Privateering has been denounced as unworthy of civilized nations, but if the object of maritime warfare be to destroy the enemy's commerce, it is difficult to see why a private armed vessel should not be commissioned to do it as well as a national one. If it be plundering private property on the high seas, so is the capture of merchantmen by men-of-war. The sailors in both are stimulated by the same motives, viz., prize money. If maritime war was to be carried on between national vessels alone, and commerce be left untouched, there would be little use for a navy. Ports are blockaded to injure commerce and weaken the resources of the enemy; so are fleets of merchantmen captured, supplies cut off and nations distressed for the same purpose. And if this is to be done, it seems hardly worth quarrelling about who shall do it.

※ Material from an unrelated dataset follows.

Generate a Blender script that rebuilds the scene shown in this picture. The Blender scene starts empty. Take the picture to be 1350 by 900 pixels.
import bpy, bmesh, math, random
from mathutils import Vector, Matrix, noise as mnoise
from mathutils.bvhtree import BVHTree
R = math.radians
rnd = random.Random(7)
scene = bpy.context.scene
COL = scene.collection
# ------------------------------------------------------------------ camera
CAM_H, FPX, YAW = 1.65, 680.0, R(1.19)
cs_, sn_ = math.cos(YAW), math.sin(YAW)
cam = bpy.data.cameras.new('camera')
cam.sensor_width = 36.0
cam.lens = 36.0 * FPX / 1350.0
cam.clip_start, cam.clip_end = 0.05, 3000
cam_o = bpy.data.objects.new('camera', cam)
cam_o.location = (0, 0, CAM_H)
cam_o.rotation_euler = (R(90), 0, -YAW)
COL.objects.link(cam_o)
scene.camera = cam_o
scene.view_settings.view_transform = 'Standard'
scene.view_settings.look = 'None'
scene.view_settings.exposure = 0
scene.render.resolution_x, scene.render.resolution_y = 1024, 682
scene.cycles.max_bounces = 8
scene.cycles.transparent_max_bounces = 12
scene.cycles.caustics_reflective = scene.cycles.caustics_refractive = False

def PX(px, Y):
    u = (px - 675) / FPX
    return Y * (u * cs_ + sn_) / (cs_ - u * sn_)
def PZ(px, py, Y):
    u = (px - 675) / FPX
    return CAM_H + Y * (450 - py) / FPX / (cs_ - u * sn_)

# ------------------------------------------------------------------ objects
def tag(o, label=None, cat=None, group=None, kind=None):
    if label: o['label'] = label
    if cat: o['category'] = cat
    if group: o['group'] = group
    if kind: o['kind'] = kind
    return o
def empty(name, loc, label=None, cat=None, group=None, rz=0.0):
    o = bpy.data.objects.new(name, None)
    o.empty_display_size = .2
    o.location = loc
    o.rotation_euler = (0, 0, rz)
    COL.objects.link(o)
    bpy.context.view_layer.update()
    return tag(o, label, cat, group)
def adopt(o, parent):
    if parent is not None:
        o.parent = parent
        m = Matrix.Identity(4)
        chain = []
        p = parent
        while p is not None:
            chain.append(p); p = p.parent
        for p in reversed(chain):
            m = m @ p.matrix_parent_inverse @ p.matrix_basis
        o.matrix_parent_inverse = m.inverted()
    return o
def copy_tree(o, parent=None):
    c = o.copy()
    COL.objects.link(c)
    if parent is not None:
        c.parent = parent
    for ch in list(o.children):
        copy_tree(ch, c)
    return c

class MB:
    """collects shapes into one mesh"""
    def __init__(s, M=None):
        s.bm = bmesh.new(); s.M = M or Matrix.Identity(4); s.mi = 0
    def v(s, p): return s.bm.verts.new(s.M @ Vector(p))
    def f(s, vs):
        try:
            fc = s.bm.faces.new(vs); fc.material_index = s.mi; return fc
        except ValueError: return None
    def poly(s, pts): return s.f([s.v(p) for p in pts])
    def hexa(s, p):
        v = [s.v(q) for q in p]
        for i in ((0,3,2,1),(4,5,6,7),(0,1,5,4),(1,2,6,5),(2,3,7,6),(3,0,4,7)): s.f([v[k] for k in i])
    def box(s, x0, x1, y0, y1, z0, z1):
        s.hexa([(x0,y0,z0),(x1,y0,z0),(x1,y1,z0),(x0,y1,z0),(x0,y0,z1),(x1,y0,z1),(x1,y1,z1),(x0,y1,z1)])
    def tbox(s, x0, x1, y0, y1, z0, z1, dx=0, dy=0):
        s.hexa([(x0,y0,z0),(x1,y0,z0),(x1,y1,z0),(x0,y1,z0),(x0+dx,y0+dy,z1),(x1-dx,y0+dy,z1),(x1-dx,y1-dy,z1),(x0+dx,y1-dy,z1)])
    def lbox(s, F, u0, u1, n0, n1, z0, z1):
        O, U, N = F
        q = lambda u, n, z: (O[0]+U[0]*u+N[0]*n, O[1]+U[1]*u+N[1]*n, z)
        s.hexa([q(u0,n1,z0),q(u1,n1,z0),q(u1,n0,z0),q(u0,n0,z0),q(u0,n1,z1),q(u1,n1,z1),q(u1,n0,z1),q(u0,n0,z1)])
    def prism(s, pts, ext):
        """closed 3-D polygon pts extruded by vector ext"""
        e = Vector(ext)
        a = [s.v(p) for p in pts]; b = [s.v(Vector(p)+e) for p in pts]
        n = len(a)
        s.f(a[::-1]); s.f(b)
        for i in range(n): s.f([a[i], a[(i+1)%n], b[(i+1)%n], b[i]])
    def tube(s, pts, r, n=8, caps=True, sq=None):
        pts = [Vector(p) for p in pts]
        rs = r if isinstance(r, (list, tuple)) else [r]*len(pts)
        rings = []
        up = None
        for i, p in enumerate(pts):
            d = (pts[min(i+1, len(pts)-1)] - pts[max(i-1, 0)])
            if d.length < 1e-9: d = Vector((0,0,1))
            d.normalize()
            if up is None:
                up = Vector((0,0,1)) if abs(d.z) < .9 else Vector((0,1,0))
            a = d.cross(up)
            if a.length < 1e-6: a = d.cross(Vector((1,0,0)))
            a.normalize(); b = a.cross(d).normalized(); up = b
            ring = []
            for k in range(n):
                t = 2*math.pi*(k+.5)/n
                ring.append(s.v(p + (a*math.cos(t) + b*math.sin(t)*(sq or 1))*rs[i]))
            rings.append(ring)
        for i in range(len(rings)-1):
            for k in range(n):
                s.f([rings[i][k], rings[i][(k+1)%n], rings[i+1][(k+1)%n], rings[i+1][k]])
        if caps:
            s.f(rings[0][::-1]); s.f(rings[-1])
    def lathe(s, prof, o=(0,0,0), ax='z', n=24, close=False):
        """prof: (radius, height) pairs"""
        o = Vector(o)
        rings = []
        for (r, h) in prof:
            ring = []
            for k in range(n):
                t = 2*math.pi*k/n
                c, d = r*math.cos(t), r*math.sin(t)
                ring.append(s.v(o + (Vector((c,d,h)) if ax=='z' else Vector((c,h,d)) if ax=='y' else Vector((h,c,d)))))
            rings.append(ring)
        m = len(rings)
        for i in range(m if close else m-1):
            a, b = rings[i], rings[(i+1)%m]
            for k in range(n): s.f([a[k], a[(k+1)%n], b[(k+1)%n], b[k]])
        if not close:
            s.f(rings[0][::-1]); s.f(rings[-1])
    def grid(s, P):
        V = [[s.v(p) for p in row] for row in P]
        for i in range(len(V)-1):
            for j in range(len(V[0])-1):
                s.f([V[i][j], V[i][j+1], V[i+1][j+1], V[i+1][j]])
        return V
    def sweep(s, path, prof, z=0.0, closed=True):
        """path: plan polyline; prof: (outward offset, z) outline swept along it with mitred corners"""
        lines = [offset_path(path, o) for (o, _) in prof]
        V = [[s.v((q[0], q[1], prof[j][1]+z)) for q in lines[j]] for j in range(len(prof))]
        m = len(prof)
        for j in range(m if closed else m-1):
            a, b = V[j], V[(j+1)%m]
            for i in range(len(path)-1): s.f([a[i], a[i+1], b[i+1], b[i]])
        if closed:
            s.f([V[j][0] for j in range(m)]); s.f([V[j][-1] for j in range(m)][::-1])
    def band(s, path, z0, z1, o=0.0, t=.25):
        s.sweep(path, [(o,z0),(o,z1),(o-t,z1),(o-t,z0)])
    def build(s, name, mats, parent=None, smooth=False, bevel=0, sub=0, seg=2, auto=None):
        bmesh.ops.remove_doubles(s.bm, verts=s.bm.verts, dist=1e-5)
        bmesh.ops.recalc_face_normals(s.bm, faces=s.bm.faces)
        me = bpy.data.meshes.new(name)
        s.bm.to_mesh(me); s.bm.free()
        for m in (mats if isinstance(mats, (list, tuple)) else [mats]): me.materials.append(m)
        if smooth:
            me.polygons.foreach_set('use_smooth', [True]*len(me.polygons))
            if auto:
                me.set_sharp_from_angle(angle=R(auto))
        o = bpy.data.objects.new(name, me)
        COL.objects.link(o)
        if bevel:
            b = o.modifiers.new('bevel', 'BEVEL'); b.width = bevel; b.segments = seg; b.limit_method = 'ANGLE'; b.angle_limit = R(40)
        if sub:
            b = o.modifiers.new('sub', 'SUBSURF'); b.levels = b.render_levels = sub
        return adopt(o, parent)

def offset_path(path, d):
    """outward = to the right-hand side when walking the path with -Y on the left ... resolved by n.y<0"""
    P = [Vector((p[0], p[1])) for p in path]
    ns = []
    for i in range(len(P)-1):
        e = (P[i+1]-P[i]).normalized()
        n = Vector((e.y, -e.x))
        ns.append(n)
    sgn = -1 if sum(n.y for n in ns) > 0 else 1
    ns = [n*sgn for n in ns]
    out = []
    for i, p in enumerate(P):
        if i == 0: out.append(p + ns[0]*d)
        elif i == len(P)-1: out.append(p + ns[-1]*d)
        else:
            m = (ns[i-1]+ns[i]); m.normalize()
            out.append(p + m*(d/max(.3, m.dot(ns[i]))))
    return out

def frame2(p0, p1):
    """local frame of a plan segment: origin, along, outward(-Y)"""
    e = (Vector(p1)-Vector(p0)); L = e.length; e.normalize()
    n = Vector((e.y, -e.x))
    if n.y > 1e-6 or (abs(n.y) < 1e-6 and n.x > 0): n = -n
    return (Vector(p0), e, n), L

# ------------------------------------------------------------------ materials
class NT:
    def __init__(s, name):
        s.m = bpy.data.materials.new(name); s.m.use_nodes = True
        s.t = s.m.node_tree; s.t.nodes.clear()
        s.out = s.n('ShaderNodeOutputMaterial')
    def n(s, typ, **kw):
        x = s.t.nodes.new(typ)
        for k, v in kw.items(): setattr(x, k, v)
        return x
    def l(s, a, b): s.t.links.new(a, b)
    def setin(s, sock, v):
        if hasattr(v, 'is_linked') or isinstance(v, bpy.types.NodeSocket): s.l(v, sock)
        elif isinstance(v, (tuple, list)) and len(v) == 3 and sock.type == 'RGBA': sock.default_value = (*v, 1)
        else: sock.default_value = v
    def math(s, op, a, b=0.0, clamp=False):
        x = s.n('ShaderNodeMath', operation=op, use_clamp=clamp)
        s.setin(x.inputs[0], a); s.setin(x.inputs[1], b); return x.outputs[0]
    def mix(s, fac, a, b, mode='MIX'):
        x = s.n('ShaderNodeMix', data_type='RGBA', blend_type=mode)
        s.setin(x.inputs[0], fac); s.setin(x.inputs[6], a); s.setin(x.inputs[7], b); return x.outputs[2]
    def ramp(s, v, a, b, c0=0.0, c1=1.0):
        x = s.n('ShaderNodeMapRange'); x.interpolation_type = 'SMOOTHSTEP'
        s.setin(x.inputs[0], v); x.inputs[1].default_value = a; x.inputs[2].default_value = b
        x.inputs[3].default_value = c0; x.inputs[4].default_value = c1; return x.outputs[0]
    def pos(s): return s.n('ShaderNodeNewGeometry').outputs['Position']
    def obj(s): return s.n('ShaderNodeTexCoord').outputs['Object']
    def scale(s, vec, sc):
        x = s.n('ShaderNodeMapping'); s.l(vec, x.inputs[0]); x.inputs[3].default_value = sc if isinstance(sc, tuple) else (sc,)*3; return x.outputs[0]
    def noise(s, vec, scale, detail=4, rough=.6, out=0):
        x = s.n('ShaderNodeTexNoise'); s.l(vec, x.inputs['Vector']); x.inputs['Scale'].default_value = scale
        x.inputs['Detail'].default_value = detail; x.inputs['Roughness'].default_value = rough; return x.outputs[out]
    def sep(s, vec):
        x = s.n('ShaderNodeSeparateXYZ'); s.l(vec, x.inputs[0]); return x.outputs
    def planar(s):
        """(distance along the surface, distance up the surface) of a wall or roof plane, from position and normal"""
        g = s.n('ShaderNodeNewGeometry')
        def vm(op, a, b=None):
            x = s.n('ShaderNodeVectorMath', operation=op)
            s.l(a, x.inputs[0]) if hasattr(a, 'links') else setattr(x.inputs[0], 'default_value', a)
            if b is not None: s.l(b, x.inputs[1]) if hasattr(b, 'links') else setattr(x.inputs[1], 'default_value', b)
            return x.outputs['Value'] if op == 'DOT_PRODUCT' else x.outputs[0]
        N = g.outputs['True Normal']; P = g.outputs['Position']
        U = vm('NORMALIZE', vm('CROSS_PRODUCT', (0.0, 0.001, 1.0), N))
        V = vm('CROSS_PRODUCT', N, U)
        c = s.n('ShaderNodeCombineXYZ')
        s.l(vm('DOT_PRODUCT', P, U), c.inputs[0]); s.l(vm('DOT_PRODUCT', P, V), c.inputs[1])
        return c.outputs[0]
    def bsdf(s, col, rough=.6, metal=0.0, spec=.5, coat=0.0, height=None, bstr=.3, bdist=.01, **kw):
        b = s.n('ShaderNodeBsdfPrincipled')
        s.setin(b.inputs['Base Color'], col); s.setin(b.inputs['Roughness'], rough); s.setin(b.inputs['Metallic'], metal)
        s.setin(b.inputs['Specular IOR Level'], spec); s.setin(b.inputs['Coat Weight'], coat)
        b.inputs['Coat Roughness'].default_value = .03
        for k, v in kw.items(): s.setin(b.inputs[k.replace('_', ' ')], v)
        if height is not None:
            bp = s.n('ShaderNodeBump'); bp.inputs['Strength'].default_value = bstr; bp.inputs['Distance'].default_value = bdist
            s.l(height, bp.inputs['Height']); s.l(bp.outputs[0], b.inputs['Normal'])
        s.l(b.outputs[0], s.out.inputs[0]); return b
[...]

Our fleet was so small at the commencement of the war, that the balance of injury and loss would have been heavy against us, but for our privateers. Our large vessels were soon blockaded in port, and the contest on the seas was for some time almost wholly carried on by privateers, and of the more than two thousand vessels captured during its progress, the greater part was taken by them. A single privateer would slip through a blockading squadron, stand out to sea, and in a few weeks destroy vessels and seize property to the amount of millions. At one time they cruised so daringly in the English waters, that sixty dollars was paid in England to insure five hundred across the Irish Channel. Some of them fought British national vessels and captured them, while it scarcely ever happened that an American privateer struck to an English vessel, when there was any approximation to an equality of force. Of the twenty-three naval engagements during the war, where either one or both were national vessels, the Americans were victorious in seventeen. A similar success marked the contests of private armed vessels.
In 1800, the act regulating privateers gave to them the entire prize captured, but in March, 1812, another act was passed appropriating two per cent. to collectors, to be used as a fund for the support of the widows and orphans of those who fell in combat. This was afterwards modified so as to allow the disabled the benefit of the fund. On the 19th of July the act Was amended, and two per cent. placed in the hands of the Secretary of the Treasury, and privateersmen put on the pension list with the navy. A few days after a bill passed the House, allowing twenty-five dollars bounty for every prisoner taken. This was increased the next session to one hundred dollars.